Cultura

3/9/2015|1379

“El Farmer”, de Andrés Rivera

Autor: Andrés Rivera
 Adaptación: Pompeyo Audivert y Rodrigo de la Serna
 Con Pompeyo Audivert, Rodrigo de la Serna y Claudio Peña (músico)
 Dirección: Pompeyo Audivert, Rodrigo de la Serna y Andrés Mangone. En el teatro San Martín (sala Casacuberta), de miércoles a domingo, a las 20 horas.


El brigadier general Juan Manuel de Rosas, el “Restaurador de Leyes” y “Exterminador de la Anarquía”, es un viejo enfermo y vencido, agobiado por estrecheces económicas y, sobre todo, por odios antiguos y persistentes hacia quienes lo han traicionado (no tanto hacia sus enemigos). La nieve cae en esa granja de Swaythling, a diez kilómetros de Southampton, sobre la carretera de Londres. El antiguo caudillo está solo con sus dos vacas, unos pocos cerdos y una perra en celo que le huele los orines. Su hija Manuelita no está con él y el brigadier exiliado le reprocha el abandono. Todos lo abandonaron.


 


Durante veinte años, ese hombre había manejado con mano de hierro las cosas públicas y también las privadas de la Confederación Argentina. Ahora es un farmer que jamás aprendió a hablar inglés, a quien casi nadie visita, acurrucado junto a un brasero al que recurre porque el carbón es más barato que la leña. Ese estanciero bonaerense exiliado, convertido en un granjero pobre, es un personaje imponente en la actuación de Pompeyo Audivert. Allí, en esa soledad, lo acompaña su propio fantasma (Rodrigo de la Serna) de los tiempos en que disponía de vidas y bienes.


Con ese fantasma discute y se burla de quienes odia profundamente, aquellos a los que cediera cientos de miles de leguas de tierra en Buenos Aires y que luego lo traicionaron.

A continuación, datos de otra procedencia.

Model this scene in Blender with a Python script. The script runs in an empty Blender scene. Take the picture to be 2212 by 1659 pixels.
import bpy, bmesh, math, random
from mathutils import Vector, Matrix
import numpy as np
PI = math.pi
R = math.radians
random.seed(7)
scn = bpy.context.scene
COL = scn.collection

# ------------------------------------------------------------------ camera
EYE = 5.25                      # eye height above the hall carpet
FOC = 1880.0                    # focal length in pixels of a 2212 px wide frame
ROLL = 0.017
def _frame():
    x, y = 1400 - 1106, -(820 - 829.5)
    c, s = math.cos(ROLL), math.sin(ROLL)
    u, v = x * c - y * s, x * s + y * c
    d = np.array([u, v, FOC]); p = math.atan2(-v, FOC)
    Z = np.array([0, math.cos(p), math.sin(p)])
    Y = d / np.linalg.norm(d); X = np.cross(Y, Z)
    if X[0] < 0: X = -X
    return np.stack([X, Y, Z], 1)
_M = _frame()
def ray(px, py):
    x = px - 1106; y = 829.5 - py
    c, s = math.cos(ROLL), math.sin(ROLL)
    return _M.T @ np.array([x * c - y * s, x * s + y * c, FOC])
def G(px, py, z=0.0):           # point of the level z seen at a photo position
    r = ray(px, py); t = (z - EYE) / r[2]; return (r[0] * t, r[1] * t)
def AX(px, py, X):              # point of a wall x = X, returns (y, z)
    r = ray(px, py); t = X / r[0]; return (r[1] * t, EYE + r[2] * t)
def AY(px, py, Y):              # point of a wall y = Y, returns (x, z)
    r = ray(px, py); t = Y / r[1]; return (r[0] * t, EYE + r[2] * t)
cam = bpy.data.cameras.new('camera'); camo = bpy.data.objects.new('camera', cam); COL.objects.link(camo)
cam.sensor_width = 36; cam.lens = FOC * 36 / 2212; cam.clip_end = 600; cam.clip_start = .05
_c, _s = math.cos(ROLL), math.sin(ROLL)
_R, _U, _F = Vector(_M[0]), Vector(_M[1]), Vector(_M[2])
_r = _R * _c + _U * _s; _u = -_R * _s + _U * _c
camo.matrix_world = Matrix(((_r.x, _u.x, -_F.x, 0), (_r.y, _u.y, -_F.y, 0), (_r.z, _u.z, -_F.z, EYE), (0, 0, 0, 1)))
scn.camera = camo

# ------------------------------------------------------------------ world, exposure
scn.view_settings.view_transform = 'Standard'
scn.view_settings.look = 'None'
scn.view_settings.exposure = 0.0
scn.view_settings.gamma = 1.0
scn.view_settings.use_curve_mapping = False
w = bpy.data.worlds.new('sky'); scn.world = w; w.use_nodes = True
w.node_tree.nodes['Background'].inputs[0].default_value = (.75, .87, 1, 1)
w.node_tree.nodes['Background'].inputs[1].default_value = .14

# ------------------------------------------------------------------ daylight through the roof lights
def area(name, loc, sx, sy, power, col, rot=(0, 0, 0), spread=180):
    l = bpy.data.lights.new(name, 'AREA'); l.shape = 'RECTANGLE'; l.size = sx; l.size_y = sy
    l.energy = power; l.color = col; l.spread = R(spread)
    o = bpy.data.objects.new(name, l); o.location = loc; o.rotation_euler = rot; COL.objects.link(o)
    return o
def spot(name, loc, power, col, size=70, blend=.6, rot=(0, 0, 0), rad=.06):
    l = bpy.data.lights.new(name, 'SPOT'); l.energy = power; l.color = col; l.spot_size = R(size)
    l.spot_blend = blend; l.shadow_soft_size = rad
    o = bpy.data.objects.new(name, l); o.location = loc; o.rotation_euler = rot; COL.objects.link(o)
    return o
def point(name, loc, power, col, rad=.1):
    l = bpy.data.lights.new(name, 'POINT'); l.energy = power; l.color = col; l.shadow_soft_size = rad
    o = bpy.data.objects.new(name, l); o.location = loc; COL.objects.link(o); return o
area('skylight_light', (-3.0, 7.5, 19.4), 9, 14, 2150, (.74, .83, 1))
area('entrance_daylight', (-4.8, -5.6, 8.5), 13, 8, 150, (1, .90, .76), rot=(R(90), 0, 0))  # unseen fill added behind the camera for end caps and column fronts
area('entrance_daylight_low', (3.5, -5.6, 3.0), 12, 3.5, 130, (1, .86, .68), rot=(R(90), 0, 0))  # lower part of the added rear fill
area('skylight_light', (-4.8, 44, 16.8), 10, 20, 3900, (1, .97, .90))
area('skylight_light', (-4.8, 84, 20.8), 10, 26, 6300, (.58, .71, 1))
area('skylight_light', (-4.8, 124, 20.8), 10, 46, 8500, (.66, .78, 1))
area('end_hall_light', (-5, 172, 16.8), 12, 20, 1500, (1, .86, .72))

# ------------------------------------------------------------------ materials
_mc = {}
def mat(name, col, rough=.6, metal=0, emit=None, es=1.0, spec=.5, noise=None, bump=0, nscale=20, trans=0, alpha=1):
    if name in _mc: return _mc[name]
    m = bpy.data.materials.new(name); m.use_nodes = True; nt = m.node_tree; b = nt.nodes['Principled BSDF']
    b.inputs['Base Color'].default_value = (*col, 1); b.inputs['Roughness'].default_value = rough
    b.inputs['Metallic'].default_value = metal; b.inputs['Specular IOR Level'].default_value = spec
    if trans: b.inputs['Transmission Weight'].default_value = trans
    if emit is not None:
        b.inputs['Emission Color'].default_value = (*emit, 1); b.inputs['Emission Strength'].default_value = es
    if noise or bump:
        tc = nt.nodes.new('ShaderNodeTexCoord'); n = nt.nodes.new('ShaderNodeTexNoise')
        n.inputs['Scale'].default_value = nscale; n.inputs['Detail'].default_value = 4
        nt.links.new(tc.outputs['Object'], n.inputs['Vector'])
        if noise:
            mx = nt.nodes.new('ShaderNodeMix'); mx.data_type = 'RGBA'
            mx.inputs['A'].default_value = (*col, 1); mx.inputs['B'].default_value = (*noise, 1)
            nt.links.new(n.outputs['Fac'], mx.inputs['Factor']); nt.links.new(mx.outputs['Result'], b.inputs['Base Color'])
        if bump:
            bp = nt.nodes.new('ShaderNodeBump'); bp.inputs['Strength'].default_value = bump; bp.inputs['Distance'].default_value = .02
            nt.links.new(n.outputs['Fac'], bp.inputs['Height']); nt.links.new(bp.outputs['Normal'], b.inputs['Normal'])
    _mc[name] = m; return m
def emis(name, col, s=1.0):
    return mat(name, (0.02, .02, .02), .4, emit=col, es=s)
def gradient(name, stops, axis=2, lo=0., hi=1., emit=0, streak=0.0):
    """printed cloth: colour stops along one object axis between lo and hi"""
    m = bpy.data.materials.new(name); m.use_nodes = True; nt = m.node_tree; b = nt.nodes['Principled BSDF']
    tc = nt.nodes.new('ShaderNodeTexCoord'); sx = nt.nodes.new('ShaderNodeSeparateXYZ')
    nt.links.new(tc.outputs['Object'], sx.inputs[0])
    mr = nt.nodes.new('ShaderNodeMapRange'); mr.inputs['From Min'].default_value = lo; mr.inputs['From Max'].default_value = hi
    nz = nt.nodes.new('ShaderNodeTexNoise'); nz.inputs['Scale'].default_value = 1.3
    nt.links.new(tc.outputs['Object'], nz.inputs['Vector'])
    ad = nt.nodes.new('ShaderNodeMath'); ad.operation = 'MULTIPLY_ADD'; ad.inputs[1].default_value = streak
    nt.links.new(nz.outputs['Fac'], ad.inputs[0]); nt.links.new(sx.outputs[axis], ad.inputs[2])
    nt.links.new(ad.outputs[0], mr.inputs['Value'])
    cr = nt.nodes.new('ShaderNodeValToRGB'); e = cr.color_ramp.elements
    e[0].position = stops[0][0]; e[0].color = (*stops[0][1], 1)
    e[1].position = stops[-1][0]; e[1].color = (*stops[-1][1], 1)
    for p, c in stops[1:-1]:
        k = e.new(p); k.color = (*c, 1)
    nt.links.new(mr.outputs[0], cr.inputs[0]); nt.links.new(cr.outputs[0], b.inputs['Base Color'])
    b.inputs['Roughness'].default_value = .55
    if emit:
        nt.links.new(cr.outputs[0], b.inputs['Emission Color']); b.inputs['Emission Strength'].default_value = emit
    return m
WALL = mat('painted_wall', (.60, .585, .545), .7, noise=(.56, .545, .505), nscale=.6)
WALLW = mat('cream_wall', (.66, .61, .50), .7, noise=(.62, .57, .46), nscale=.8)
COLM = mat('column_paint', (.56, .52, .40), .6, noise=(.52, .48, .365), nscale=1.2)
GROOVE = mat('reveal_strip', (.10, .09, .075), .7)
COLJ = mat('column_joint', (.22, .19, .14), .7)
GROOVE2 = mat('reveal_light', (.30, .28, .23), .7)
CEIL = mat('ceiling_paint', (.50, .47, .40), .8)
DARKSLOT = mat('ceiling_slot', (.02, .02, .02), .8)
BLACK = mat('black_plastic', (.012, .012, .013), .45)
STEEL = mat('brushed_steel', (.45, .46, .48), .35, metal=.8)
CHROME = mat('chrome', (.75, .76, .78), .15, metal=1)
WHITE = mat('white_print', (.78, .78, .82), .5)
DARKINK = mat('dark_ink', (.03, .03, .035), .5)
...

El peor de todos, el general Angel Pacheco, “no movió un solo caballo” en Caseros y dejó “que la caballería de Urquiza destrozara mis ejércitos”. Por esa granja desolada pasan los recuerdos de Urquiza, Lavalle, Sarmiento, la fusilada Camila O'Gorman, la mísera burguesía comercial de Buenos Aires, los ganaderos, el general Mitre. Rosas, junto con su fantasma, se recuerda a sí mismo como lo que fue: un constructor de la aristocracia terrateniente de Buenos Aires. Constructor de mano de hierro, y así se define: “El argentino que nunca dudó”.


 


El recurso teatral de un realismo mágico por momentos alucinante tiene una eficacia especial, con ese escenario que es un plano inclinado desde los esplendores del poder hacia la nada, hacia la muerte en soledad, hacia el frío de Southampton. Ese viejo que apenas puede con su cuerpo aún puede preocuparse, sin embargo, por la Asociación Internacional de Trabajadores que publica manifiestos redactados “por judíos y mulatos” (en ese punto, en el terror a los trabajadores organizados y al socialismo, tendría coincidencias explícitas con su enemigo Sarmiento y con José de San Martín, quien le había regalado su sable).


 


Luego, ese hacedor de terratenientes se encontraría proscripto hasta después de la muerte (“ni el polvo de sus huesos la América tendrá”), transformado en un fantasma explícito de la historia argentina. No obstante, el ruego final que Andrés Rivera pone en su boca: “Patria, no te olvides de mí”, fue, por cierto, ampliamente escuchado.